THE EXERCISE:
Print nothing but the lines from the start of the listing below through the line that contains "pixels (1920 wide)". Do not include the pictures.

RAW DATA:
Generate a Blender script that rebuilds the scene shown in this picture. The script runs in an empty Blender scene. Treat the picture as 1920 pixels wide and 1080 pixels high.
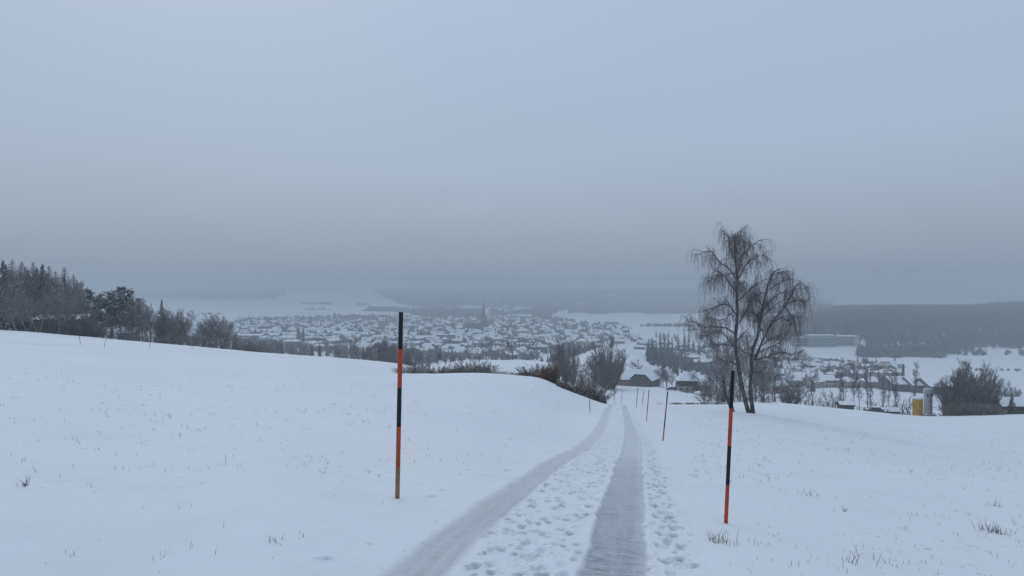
import bpy, math, random
import numpy as np
from mathutils import Vector, Matrix, Quaternion
R = math.radians
random.seed(7); NR = np.random.RandomState(7)
scene = bpy.context.scene
COL = scene.collection
F = 1297.0            # focal length in photograph pixels (1920 wide)

# ------------------------------------------------------------------ camera, world, sun, exposure
cam = bpy.data.cameras.new('camera'); camo = bpy.data.objects.new('camera', cam); COL.objects.link(camo)
cam.sensor_width = 36; cam.lens = 36 * F / 1920; cam.clip_start = .05; cam.clip_end = 30000
camo.location = (0, 0, 0); camo.rotation_euler = (R(90), 0, 0)
scene.camera = camo
SUN_EL, SUN_AZ = R(38), R(-25)
w = bpy.data.worlds.new('World'); scene.world = w; w.use_nodes = True
nt = w.node_tree; nt.nodes.clear()
out = nt.nodes.new('ShaderNodeOutputWorld'); add = nt.nodes.new('ShaderNodeAddShader')
b1 = nt.nodes.new('ShaderNodeBackground'); b2 = nt.nodes.new('ShaderNodeBackground')
sky = nt.nodes.new('ShaderNodeTexSky'); sky.sky_type = 'NISHITA'; sky.sun_disc = False
sky.sun_elevation = SUN_EL; sky.sun_rotation = SUN_AZ; sky.dust_density = 4
nt.links.new(sky.outputs[0], b1.inputs[0]); b1.inputs[1].default_value = .0025
tc = nt.nodes.new('ShaderNodeTexCoord'); sp = nt.nodes.new('ShaderNodeSeparateXYZ')
nz = nt.nodes.new('ShaderNodeTexNoise'); nz.inputs['Scale'].default_value = 1.6; nz.inputs['Detail'].default_value = 3
mp = nt.nodes.new('ShaderNodeMapping'); mp.inputs['Scale'].default_value = (1, 1, 3.5)
ma = nt.nodes.new('ShaderNodeMath'); ma.operation = 'MULTIPLY_ADD'; ma.inputs[1].default_value = .10
sb = nt.nodes.new('ShaderNodeMath'); sb.operation = 'SUBTRACT'; sb.inputs[1].default_value = .05
cr = nt.nodes.new('ShaderNodeValToRGB')
nt.links.new(tc.outputs['Generated'], sp.inputs[0]); nt.links.new(tc.outputs['Generated'], mp.inputs[0])
nt.links.new(mp.outputs[0], nz.inputs[0]); nt.links.new(nz.outputs[0], ma.inputs[0])
nt.links.new(sp.outputs[2], ma.inputs[2]); nt.links.new(ma.outputs[0], sb.inputs[0]); nt.links.new(sb.outputs[0], cr.inputs[0])
E = cr.color_ramp.elements
SKY = [(0.0, (.262, .316, .385)), (.06, (.300, .358, .436)), (.11, (.338, .405, .497)), (.20, (.380, .466, .590)),
       (.385, (.405, .498, .640)), (1.0, (.455, .555, .675))]
E[0].position, E[0].color = SKY[0][0], (*SKY[0][1], 1)
E[1].position, E[1].color = SKY[-1][0], (*SKY[-1][1], 1)
for p_, c_ in SKY[1:-1]:
    e = E.new(p_); e.color = (*c_, 1)
nt.links.new(cr.outputs[0], b2.inputs[0]); b2.inputs[1].default_value = 1.0
nt.links.new(b1.outputs[0], add.inputs[0]); nt.links.new(b2.outputs[0], add.inputs[1]); nt.links.new(add.outputs[0], out.inputs[0])
sun = bpy.data.lights.new('sun', 'SUN'); sun.energy = .5; sun.angle = R(60); sun.color = (1, .96, .92)
suno = bpy.data.objects.new('sun', sun); COL.objects.link(suno)
suno.rotation_euler = (R(90) - SUN_EL, 0, -SUN_AZ + R(180))
scene.view_settings.view_transform = 'Standard'; scene.view_settings.look = 'None'
scene.view_settings.exposure = .03; scene.view_settings.gamma = 1
scene.cycles.max_bounces = 5; scene.cycles.volume_bounces = 1; scene.cycles.transparent_max_bounces = 4
scene.cycles.caustics_reflective = False; scene.cycles.caustics_refractive = False
HAZE_DENSITY, HAZE_COLOR = .00053, (.64, .69, .725)

# ------------------------------------------------------------------ materials
def mat(name, col, rough=.8, noise=None, col2=None, scale=5., detail=4., bump=0., bscale=20., frost=0., frostlo=.3, spec=.3):
    m = bpy.data.materials.new(name); m.use_nodes = True; t = m.node_tree; N = t.nodes; L = t.links
    b = N['Principled BSDF']; b.inputs['Roughness'].default_value = rough
    b.inputs['Base Color'].default_value = (*col, 1); b.inputs['Specular IOR Level'].default_value = spec
    cur = None; g = N.new('ShaderNodeNewGeometry'); o = N.new('ShaderNodeTexCoord')
    if col2:
        n = N.new('ShaderNodeTexNoise'); n.inputs['Scale'].default_value = scale; n.inputs['Detail'].default_value = detail
        L.new(o.outputs['Object'], n.inputs[0])
        r = N.new('ShaderNodeValToRGB'); r.color_ramp.elements[0].position = .35; r.color_ramp.elements[1].position = .65
        r.color_ramp.elements[0].color = (*col, 1); r.color_ramp.elements[1].color = (*col2, 1)
        L.new(n.outputs[0], r.inputs[0]); cur = r.outputs[0]
    if frost:   # snow lying on upward faces
        s = N.new('ShaderNodeSeparateXYZ'); L.new(g.outputs['Normal'], s.inputs[0])
        n2 = N.new('ShaderNodeTexNoise'); n2.inputs['Scale'].default_value = 1.7; L.new(o.outputs['Object'], n2.inputs[0])
        a = N.new('ShaderNodeMath'); a.operation = 'ADD'; L.new(s.outputs[2], a.inputs[0]); L.new(n2.outputs[0], a.inputs[1])
        mr = N.new('ShaderNodeMapRange'); mr.inputs[1].default_value = frostlo + .5; mr.inputs[2].default_value = frostlo + 1.1
        mr.inputs[4].default_value = frost; L.new(a.outputs[0], mr.inputs[0])
        mx = N.new('ShaderNodeMix'); mx.data_type = 'RGBA'; L.new(mr.outputs[0], mx.inputs[0])
        if cur: L.new(cur, mx.inputs[6])
        else: mx.inputs[6].default_value = (*col, 1)
        mx.inputs[7].default_value = (.80, .82, .85, 1); cur = mx.outputs[2]
    if cur: L.new(cur, b.inputs['Base Color'])
    if bump:
        n = N.new('ShaderNodeTexNoise'); n.inputs['Scale'].default_value = bscale; n.inputs['Detail'].default_value = 5
        L.new(o.outputs['Object'], n.inputs[0]); bp = N.new('ShaderNodeBump'); bp.inputs['Strength'].default_value = bump
        bp.inputs['Distance'].default_value = .02; L.new(n.outputs[0], bp.inputs['Height']); L.new(bp.outputs[0], b.inputs['Normal'])
    return m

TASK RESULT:
Generate a Blender script that rebuilds the scene shown in this picture. The script runs in an empty Blender scene. Treat the picture as 1920 pixels wide and 1080 pixels high.
import bpy, math, random
import numpy as np
from mathutils import Vector, Matrix, Quaternion
R = math.radians
random.seed(7); NR = np.random.RandomState(7)
scene = bpy.context.scene
COL = scene.collection
F = 1297.0            # focal length in photograph pixels (1920 wide)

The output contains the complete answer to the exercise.